6. Not enough quality animation graces the Castro screen, period. Sure, we had the live-action/stop motion hybrid the Lost World (which Up clearly references) earlier this month thanks to the SF Film Society, and a somewhat recent $5 Tuesday night offering was a bill of out-of-copyright Fleischer Brothers films. But there are whole worlds of animation that would be wonderful to view on that screen. My own first visit inside the Castro's hallowed halls was during Spike & Mike's animation festival, but now both that event and the folks who tour The Animation Show use other Frisco Bay venues. Why not a Hayao Miyazaki fest in conjunction with his upcoming visit to Frisco Bay in July? Or a Tex Avery night at the Castro? Animation-heads need opportunities to be reminded how great a venue it is for our beloved medium. The next two and a half weeks provide many; here's hoping there's more to come.

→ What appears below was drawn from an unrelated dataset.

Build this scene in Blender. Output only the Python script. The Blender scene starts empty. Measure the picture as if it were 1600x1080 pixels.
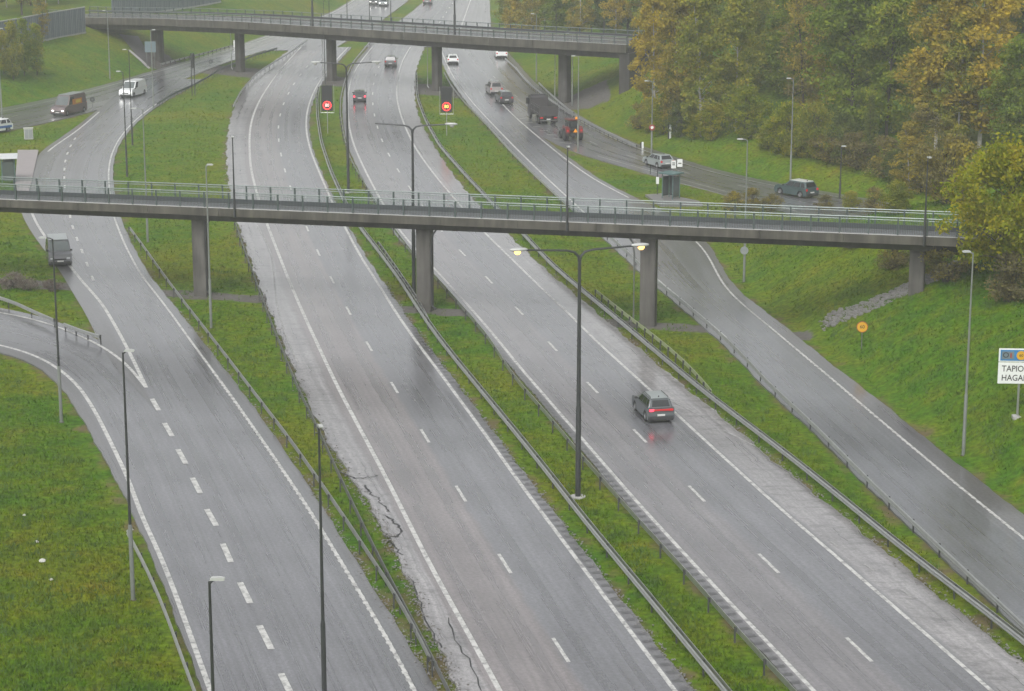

7. The Castro is the venue where Frisco Bay Herzog fans were able to see the White Diamond, one of the best films the Bavarian auteur has made in the past couple of decades. I wrote a bit about that screening in a piece for Senses of Cinema back in 2005. Don't try to tell me that Up and the White Diamond are not brethren, if in a slightly oblique way. Credit Robert Davis for noticing it.

8. Finally, and perhaps most surprisingly, Up seems particularly poignant in light of last week's news event which rocked California, and the Castro district perhaps especially hard. Though he is responding to an advance screening that took place last Tuesday, and goes further into plot detail than I personally feel comfortable sharing with readers who have not seen the film yet (he doesn't reveal anything from beyond the first twenty-five or so minutes, but as these were my favorite minutes of Up I'm still feeling conservative at this point), Arya Ponto has eloquently made a connection that I feel is worth highlighting. Somehow, it seems unexpectedly appropriate that the day after Up's Castro run ends on June 17th, the theatre is given over to the 33rd Frameline festival, which has been nicely previewed by Michael Hawley. Perhaps Frameline fans coming in from out of town might want to arrive a day early to catch Up in a unique venue.